|dsa patterns

Sorting Questions at Rippling: What to Expect

Prepare for Sorting interview questions at Rippling — patterns, difficulty breakdown, and study tips.

Sorting questions appear in nearly 20% of Rippling’s technical interviews (4 out of 22 total problems). This isn’t about testing if you can call .sort(). Rippling’s platform handles complex, interrelated data for payroll, benefits, and apps. Efficiently ordering and merging employee records, scheduling tasks, or prioritizing API sync jobs are core engineering challenges. A strong grasp of sorting algorithms and, more importantly, how to apply them within larger problems is essential for building performant features at scale.

What to Expect — Types of Problems

You will rarely be asked to implement a raw sorting algorithm like quicksort from scratch. Instead, expect problems where sorting is a critical step in an optimal solution. Common patterns include:

  • Interval Merging: Overlapping time slots, meeting schedules, or benefit enrollment periods.
  • K-element Problems: Finding the top K salaries, K nearest office locations, or K most used apps.
  • Greedy Algorithms with Sorting: Task scheduling to maximize output or minimize delays, often requiring data to be ordered by time, priority, or profit first.
  • Two-Pointer Techniques on Sorted Data: Finding pairs with a target sum, removing duplicates, or comparing sorted lists of user IDs.

The key is recognizing that pre-sorting the data can transform an O(n²) brute-force approach into an O(n log n) solution, which is often the efficiency hurdle Rippling’s interviews target.

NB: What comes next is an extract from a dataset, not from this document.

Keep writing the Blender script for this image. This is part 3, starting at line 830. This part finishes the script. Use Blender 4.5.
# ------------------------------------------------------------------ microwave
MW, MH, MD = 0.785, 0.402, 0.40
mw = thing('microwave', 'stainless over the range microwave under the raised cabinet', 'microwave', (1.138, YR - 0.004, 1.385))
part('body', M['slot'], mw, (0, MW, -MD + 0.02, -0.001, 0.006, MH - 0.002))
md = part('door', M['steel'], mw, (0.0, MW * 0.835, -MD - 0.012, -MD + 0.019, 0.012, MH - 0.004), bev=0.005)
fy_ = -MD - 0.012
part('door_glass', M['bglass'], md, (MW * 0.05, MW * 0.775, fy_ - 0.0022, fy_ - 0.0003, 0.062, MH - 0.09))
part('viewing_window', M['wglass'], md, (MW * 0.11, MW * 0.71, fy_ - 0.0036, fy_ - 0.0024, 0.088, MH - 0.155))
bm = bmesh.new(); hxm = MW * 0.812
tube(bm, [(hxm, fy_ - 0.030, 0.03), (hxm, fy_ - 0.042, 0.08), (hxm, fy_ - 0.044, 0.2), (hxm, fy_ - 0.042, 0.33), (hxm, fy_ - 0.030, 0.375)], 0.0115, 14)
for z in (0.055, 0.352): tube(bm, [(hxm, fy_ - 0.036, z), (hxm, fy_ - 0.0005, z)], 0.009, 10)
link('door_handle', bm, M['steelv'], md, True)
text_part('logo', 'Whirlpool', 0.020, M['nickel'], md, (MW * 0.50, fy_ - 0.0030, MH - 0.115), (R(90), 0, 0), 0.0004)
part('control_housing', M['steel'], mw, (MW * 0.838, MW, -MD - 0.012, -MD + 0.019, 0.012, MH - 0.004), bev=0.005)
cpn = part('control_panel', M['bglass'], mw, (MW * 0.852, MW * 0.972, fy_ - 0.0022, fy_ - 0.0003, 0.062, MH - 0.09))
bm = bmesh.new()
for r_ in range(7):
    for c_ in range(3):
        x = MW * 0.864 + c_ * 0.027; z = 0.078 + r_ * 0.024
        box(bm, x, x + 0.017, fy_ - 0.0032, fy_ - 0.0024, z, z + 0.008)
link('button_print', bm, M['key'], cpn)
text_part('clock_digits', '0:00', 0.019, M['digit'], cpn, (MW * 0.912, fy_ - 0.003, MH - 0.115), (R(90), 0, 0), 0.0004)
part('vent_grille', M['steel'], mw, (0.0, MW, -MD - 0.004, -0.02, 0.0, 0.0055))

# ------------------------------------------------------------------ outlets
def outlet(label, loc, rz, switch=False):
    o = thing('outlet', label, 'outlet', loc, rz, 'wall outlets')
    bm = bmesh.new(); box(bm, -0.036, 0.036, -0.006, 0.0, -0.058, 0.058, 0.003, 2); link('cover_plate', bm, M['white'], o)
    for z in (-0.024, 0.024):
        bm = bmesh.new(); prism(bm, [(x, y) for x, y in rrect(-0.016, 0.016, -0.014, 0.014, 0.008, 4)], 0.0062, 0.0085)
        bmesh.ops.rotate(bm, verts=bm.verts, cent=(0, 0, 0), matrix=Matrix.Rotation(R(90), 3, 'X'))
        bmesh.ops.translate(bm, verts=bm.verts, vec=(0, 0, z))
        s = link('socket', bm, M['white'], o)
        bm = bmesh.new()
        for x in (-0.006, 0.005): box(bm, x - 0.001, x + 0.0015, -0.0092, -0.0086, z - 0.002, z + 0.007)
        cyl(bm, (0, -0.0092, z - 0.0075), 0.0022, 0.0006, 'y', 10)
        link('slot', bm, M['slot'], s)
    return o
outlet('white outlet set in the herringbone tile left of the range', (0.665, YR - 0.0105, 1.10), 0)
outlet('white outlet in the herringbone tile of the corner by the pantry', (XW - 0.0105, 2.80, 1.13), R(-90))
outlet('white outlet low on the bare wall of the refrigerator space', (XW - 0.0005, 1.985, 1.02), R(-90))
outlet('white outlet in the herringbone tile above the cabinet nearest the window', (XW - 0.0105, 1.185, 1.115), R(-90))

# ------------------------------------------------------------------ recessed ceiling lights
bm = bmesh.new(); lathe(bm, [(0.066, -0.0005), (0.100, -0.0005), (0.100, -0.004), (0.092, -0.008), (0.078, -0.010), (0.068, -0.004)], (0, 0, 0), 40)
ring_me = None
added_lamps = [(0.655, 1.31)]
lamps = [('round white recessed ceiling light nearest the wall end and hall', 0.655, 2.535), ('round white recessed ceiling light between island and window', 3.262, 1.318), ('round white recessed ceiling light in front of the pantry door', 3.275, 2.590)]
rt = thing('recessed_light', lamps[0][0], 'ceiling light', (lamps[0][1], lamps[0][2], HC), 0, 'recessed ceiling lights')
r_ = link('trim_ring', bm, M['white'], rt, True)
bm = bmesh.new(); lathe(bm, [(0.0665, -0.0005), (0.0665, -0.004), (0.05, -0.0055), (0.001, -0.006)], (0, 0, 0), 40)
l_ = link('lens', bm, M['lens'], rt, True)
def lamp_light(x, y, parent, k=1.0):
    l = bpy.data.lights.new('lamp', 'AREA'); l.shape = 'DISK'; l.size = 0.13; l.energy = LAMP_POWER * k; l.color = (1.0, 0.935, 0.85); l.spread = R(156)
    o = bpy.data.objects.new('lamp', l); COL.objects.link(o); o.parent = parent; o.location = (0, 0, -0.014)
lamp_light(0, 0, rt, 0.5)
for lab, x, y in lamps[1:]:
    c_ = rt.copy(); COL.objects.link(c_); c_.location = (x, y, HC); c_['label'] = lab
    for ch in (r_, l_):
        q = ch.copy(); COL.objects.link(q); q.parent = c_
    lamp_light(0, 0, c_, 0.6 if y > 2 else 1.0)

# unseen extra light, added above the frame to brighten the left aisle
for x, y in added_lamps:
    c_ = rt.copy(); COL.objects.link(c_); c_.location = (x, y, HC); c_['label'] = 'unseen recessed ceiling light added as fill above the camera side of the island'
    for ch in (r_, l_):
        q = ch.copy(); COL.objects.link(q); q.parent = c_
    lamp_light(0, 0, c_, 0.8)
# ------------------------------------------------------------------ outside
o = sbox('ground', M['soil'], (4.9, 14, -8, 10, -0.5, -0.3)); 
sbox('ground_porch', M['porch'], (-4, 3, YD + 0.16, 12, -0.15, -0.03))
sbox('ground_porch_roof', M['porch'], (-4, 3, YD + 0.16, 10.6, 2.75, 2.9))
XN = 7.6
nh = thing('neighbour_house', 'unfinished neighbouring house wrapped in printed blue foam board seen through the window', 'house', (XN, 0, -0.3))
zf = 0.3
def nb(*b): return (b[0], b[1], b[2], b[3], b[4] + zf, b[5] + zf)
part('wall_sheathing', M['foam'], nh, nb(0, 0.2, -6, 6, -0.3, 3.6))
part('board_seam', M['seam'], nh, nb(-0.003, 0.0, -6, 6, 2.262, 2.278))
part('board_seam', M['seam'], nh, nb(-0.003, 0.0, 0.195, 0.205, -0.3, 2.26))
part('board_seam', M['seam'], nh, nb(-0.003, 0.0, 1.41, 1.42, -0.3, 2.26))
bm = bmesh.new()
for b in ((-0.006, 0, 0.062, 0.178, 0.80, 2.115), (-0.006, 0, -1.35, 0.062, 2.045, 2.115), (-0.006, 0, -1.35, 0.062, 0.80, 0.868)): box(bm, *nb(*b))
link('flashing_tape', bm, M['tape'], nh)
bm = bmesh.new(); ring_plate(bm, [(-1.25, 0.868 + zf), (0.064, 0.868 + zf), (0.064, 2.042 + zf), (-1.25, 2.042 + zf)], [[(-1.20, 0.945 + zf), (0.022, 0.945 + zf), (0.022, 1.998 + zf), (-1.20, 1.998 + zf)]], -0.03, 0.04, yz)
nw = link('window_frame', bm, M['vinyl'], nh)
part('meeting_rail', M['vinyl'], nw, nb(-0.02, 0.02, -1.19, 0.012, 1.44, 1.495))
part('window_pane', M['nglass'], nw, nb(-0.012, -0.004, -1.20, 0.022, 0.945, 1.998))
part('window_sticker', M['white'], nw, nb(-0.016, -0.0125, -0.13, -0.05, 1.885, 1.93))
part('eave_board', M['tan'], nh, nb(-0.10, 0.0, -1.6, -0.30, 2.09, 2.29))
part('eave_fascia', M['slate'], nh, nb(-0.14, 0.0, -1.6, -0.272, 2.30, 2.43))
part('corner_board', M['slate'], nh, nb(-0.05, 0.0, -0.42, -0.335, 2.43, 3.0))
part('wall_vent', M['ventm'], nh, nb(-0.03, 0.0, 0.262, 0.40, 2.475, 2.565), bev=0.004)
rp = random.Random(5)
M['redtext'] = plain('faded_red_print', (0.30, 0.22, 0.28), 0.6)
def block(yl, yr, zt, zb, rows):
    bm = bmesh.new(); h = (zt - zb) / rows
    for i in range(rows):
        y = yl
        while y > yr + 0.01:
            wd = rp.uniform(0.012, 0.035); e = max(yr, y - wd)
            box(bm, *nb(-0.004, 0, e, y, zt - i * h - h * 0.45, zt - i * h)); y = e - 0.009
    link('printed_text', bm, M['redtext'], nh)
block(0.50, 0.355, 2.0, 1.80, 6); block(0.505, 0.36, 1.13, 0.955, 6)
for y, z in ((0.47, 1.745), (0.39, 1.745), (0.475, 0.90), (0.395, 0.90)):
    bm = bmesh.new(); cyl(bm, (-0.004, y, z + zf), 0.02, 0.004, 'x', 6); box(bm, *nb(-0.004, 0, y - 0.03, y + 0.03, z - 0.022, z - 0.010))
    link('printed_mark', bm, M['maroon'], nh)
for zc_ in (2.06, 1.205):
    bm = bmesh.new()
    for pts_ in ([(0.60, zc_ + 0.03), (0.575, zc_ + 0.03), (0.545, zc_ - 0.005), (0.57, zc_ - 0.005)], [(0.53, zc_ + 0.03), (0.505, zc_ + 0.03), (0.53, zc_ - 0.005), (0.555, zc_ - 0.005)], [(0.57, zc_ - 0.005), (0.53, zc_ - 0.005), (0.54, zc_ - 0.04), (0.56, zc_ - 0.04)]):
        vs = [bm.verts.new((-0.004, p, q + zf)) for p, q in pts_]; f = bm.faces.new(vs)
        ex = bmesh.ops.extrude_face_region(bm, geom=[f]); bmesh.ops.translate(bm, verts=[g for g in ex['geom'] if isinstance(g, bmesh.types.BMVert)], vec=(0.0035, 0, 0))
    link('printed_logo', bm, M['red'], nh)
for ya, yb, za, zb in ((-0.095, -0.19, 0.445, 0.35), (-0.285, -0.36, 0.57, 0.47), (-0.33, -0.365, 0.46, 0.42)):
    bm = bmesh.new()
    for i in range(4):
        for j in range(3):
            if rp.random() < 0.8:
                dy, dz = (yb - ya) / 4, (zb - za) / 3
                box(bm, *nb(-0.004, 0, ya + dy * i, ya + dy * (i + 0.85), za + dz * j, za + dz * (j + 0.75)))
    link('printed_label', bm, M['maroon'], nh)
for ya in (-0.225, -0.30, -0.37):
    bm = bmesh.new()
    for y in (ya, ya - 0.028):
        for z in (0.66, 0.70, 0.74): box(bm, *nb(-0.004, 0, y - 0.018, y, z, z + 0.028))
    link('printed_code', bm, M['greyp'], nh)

How to Prepare — Study Tips with Code Example

Focus on the application of sorting, not the internals of each algorithm. Master these steps:

  1. Identify the Pattern: Does the problem involve finding overlaps, closest numbers, or optimal sequences? This often signals a sorting approach.
  2. Sort Early: If sorting simplifies the logic, do it immediately as the first step. The O(n log n) cost is frequently acceptable.
  3. Combine with Other Techniques: After sorting, be ready to use a two-pointer scan, a greedy iteration, or a heap to complete the solution.

A classic example is the Merge Intervals pattern, ubiquitous in scheduling features.

def merge_intervals(intervals):
    if not intervals:
        return []
    # Sort by the start time
    intervals.sort(key=lambda x: x[0])
    merged = [intervals[0]]
    for current_start, current_end in intervals[1:]:
        last_start, last_end = merged[-1]
        if current_start <= last_end:  # Overlap
            merged[-1] = [last_start, max(last_end, current_end)]
        else:
            merged.append([current_start, current_end])
    return merged

Build competency in this sequence:

  1. Fundamental Patterns: Merge Intervals, Kth Largest Element (using a min-heap after sorting is a common follow-up).
  2. Greedy + Sort: Task Scheduler, Meeting Rooms II.
  3. Two-Pointers on Sorted Arrays: Two Sum II (input already sorted), 3Sum.
  4. Custom Sorting: Problems requiring a custom comparator (e.g., sorting strings by a custom rule, arranging numbers to form the largest possible number).

Always analyze the time complexity, emphasizing why sorting is the bottleneck and enables the subsequent efficient pass.